((

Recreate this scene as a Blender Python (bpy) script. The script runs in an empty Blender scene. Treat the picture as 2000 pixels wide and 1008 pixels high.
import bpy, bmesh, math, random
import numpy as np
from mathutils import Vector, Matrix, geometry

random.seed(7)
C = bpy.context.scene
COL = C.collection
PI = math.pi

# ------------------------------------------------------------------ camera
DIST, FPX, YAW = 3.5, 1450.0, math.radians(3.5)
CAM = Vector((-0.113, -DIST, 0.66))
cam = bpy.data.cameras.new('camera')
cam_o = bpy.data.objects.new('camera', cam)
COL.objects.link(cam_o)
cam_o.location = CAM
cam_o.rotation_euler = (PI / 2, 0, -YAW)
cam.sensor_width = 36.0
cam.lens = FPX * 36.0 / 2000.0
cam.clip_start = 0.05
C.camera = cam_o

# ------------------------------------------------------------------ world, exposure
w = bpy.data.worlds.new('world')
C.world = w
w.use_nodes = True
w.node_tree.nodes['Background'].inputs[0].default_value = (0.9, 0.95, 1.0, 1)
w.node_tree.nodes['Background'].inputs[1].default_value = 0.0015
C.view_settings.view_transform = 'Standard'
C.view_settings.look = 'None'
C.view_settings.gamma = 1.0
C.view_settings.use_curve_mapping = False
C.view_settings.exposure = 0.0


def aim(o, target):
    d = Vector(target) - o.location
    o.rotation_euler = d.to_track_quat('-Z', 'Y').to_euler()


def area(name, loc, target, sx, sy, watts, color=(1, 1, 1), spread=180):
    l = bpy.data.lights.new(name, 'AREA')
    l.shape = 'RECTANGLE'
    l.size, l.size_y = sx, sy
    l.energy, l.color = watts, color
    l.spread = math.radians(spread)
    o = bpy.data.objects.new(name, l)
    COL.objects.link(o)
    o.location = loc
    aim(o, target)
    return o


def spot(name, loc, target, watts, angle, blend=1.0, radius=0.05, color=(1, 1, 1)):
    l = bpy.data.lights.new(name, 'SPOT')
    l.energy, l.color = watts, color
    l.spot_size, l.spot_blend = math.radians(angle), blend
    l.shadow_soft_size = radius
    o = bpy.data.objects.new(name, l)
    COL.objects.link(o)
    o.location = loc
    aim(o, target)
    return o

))

Print the listing above from its first line through the line with "o.rotation_euler = d.to_track_quat('-Z', 'Y').to_euler()", and stop there.

■ Full output ■
Recreate this scene as a Blender Python (bpy) script. The script runs in an empty Blender scene. Treat the picture as 2000 pixels wide and 1008 pixels high.
import bpy, bmesh, math, random
import numpy as np
from mathutils import Vector, Matrix, geometry

random.seed(7)
C = bpy.context.scene
COL = C.collection
PI = math.pi

# ------------------------------------------------------------------ camera
DIST, FPX, YAW = 3.5, 1450.0, math.radians(3.5)
CAM = Vector((-0.113, -DIST, 0.66))
cam = bpy.data.cameras.new('camera')
cam_o = bpy.data.objects.new('camera', cam)
COL.objects.link(cam_o)
cam_o.location = CAM
cam_o.rotation_euler = (PI / 2, 0, -YAW)
cam.sensor_width = 36.0
cam.lens = FPX * 36.0 / 2000.0
cam.clip_start = 0.05
C.camera = cam_o

# ------------------------------------------------------------------ world, exposure
w = bpy.data.worlds.new('world')
C.world = w
w.use_nodes = True
w.node_tree.nodes['Background'].inputs[0].default_value = (0.9, 0.95, 1.0, 1)
w.node_tree.nodes['Background'].inputs[1].default_value = 0.0015
C.view_settings.view_transform = 'Standard'
C.view_settings.look = 'None'
C.view_settings.gamma = 1.0
C.view_settings.use_curve_mapping = False
C.view_settings.exposure = 0.0


def aim(o, target):
    d = Vector(target) - o.location
    o.rotation_euler = d.to_track_quat('-Z', 'Y').to_euler()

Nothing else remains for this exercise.